Farming First Farming First

On Thursday the Montpellier Panel, a group of leading experts in science, agriculture and development, released the 2013 Montpellier Panel report entitled ‘Sustainable Intensification: A New Paradigm for African Agriculture‘. The report suggests that it is time for a re-think on Sustainable Intensification which can offer a new paradigm for African agriculture, as an effective solution to ease the strain on many of the world’s resources.

The Montpellier report illustrates the many challenges facing the world, particularly in Africa, where over 200 million people (23%) of the population are classed as hungry. Agriculture is the industry most likely to alleviate hunger in Africa, yet due to land degradation and a lack of arable land it is extremely difficult for farmers in Africa to produce enough food to feed demand. Sustainable Intensification offers a solution to this lack of land by encouraging a targeted use of inputs; ensuring farmers are only using the right fertilizers and seeds to grow more on their land. The fundamental theory of Sustainable Intensification is: ‘more crop, same land, fewer inputs’ (see diagram below).
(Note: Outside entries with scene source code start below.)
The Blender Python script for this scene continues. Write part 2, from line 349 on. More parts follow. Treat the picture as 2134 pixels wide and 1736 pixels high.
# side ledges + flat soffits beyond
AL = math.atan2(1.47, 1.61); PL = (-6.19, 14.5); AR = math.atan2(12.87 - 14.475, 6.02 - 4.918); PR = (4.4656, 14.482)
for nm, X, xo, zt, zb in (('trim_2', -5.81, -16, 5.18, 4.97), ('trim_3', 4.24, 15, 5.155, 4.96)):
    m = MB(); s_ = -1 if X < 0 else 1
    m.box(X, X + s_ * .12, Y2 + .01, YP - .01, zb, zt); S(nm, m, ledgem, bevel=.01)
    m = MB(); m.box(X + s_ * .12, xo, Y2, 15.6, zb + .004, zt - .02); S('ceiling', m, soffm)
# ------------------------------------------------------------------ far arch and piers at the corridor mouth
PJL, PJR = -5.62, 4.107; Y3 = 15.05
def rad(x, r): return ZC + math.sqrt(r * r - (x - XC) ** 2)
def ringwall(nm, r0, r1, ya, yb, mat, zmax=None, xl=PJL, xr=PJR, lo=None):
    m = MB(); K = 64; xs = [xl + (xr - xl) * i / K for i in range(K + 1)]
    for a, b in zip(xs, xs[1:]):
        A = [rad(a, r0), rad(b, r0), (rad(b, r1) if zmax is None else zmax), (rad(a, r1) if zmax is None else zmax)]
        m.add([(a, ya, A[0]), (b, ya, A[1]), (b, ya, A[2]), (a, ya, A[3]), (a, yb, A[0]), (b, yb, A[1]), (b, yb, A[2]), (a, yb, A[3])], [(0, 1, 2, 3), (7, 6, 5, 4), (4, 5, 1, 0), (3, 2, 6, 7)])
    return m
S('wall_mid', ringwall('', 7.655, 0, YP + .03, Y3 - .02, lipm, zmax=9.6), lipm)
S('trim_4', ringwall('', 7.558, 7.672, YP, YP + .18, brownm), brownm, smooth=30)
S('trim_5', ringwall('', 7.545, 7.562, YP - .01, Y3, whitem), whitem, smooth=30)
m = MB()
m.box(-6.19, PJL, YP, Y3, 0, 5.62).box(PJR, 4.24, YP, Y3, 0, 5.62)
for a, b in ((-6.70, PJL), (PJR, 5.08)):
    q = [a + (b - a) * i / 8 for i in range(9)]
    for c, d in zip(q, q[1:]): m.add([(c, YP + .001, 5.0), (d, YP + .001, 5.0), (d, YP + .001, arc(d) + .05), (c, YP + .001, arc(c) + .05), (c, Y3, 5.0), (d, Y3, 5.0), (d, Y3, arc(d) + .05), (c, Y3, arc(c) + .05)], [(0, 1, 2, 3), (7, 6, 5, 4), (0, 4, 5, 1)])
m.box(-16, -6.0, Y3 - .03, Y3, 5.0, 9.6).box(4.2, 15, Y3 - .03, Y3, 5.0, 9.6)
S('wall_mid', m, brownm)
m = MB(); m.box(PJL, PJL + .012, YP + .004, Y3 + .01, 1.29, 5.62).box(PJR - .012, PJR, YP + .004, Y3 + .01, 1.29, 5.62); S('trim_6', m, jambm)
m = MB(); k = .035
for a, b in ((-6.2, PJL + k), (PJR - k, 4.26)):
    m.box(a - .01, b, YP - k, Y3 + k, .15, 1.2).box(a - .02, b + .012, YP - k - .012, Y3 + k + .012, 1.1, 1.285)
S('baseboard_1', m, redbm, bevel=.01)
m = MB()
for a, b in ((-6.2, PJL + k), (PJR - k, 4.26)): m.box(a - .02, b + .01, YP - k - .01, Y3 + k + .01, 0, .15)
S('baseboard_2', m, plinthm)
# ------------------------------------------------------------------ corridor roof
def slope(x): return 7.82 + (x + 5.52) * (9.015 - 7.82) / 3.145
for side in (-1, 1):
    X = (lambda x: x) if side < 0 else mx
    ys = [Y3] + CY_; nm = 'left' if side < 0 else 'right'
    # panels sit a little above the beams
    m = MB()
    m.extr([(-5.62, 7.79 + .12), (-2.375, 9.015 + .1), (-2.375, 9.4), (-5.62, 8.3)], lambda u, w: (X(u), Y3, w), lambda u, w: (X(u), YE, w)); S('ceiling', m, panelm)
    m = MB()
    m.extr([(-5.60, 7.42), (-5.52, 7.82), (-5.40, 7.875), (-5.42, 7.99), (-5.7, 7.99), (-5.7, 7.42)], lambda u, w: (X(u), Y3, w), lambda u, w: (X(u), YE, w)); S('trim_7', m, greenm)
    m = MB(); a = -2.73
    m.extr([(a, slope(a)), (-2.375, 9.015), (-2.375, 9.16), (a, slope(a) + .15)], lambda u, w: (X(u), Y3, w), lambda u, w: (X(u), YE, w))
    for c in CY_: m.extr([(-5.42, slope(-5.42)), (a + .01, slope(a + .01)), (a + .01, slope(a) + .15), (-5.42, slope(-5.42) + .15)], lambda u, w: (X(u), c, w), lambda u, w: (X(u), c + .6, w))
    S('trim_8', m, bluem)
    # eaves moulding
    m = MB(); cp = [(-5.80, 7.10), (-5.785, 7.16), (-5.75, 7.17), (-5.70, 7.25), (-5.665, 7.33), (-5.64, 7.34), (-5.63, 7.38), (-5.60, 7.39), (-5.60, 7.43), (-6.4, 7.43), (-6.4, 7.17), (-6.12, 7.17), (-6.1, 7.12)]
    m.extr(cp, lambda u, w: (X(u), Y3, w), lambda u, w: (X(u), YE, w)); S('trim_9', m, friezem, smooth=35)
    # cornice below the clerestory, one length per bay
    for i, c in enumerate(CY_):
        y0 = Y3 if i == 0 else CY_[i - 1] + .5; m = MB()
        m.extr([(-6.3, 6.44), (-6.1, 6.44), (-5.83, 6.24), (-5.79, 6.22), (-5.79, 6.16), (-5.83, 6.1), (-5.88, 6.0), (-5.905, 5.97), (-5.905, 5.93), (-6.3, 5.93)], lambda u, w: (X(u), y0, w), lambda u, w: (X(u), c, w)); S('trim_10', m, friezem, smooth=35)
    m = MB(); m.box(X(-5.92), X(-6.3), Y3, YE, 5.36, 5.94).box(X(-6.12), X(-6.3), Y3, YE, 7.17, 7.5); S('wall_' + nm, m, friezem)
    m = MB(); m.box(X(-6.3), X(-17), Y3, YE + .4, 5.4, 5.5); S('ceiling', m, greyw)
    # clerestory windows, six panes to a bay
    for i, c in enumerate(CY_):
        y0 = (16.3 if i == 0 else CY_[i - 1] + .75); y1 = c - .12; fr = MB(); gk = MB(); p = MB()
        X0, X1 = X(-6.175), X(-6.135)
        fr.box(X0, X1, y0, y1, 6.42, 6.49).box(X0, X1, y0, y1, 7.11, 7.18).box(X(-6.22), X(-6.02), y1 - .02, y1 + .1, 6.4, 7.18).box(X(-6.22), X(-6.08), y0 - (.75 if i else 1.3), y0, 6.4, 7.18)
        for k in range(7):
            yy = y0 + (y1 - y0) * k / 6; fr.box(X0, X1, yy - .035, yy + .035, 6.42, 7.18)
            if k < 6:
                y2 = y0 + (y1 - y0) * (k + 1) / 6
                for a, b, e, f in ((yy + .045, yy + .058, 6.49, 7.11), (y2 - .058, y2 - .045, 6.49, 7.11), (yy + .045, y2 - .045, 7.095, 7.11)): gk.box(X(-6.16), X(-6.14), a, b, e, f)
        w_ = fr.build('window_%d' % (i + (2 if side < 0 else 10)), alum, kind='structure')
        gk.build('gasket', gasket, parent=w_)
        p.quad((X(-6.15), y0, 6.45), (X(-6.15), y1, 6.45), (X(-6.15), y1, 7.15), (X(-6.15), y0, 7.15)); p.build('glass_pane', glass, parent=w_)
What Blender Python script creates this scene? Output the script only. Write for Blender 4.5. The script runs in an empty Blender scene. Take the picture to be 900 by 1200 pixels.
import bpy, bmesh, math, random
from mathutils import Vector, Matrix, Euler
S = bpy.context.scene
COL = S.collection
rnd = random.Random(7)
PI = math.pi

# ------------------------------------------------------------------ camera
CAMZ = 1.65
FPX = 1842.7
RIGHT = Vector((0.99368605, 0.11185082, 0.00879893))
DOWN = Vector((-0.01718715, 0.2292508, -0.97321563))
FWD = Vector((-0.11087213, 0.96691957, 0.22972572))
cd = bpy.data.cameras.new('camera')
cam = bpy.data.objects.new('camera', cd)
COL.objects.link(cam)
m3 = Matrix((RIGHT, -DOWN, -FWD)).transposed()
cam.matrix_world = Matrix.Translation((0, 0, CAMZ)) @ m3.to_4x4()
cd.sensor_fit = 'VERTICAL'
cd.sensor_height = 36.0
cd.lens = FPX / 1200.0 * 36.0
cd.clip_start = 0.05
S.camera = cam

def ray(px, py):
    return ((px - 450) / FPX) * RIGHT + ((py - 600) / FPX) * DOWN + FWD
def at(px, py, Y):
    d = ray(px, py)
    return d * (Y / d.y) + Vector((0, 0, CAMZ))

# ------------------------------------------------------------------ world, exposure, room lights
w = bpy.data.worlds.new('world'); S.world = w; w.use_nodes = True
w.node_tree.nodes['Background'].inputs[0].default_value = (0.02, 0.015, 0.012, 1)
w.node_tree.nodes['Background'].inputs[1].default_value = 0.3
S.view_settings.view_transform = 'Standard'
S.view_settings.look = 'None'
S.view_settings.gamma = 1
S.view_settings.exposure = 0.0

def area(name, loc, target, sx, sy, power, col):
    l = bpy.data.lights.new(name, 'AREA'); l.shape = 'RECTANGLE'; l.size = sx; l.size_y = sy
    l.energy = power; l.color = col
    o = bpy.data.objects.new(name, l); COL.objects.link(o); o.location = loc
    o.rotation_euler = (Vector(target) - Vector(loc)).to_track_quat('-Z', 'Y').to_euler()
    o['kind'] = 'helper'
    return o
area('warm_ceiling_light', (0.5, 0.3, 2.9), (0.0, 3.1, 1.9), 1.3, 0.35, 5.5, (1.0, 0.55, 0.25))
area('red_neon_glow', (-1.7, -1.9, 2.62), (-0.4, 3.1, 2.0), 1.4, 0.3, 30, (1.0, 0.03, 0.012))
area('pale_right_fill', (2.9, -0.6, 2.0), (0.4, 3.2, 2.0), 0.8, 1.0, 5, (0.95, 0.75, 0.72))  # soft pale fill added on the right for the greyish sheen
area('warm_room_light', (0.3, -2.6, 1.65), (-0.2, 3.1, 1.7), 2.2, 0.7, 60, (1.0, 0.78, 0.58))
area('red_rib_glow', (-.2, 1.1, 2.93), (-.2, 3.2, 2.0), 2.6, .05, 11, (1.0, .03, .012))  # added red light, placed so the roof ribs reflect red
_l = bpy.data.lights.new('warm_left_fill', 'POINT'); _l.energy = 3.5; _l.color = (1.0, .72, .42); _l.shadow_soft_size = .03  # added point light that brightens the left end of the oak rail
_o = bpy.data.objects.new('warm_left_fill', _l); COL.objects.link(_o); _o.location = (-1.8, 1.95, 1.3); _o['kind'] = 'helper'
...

Using less land to grow more not only eases the global demand for land but can also help increase farmers incomes, as they are able to produce more without having to increase the size of their fields. Sustainable Intensification is also beneficial to the environment as inputs are targeted meaning less waste of vital resources such as water.

Speaking at the launch Camilla Toulim, Deputy Chair of the Montpellier Panel and Director for the International Institute for Environment and Development (IIED), stressed the need for Sustainable Intensification in agriculture:

We desperately need to put into alignment an increase in yield and crop performance with fewer environmental impacts. We can’t afford globally to expand on land yet we need to increase yields so it is vitally important that people start to understand how crucial Sustainable Intensification can be.”

Farming First member One Acre Fund feature in the report, as an example of how Sustainable Intensification can be employed to improve the livelihoods of farmers. One Acre Fund empower local farmers by bringing them together in groups to increase their negotiating power, groups benefit from farm education provided by field officers as well as training on post-harvest handling and storage. As of autumn 2012 the One Acre Fund has facilitated a tripling of raw harvest material per planted acre and a doubling of farm income per acre after repayment. Demonstrating how educating farmers can increase both yields and incomes.

Sustainable Intensification will require many different elements to work, such as:

  • research into innovations,
  • targeted financial investments
  • political leadership
  • partnerships between scientists and smallholder farmers

This recommendation from a leading panel of experts is a positive step towards solving some of the biggest challenges we face in the world today. The important step now is that these recommendations are acted upon and reach the farmers who are central to food security.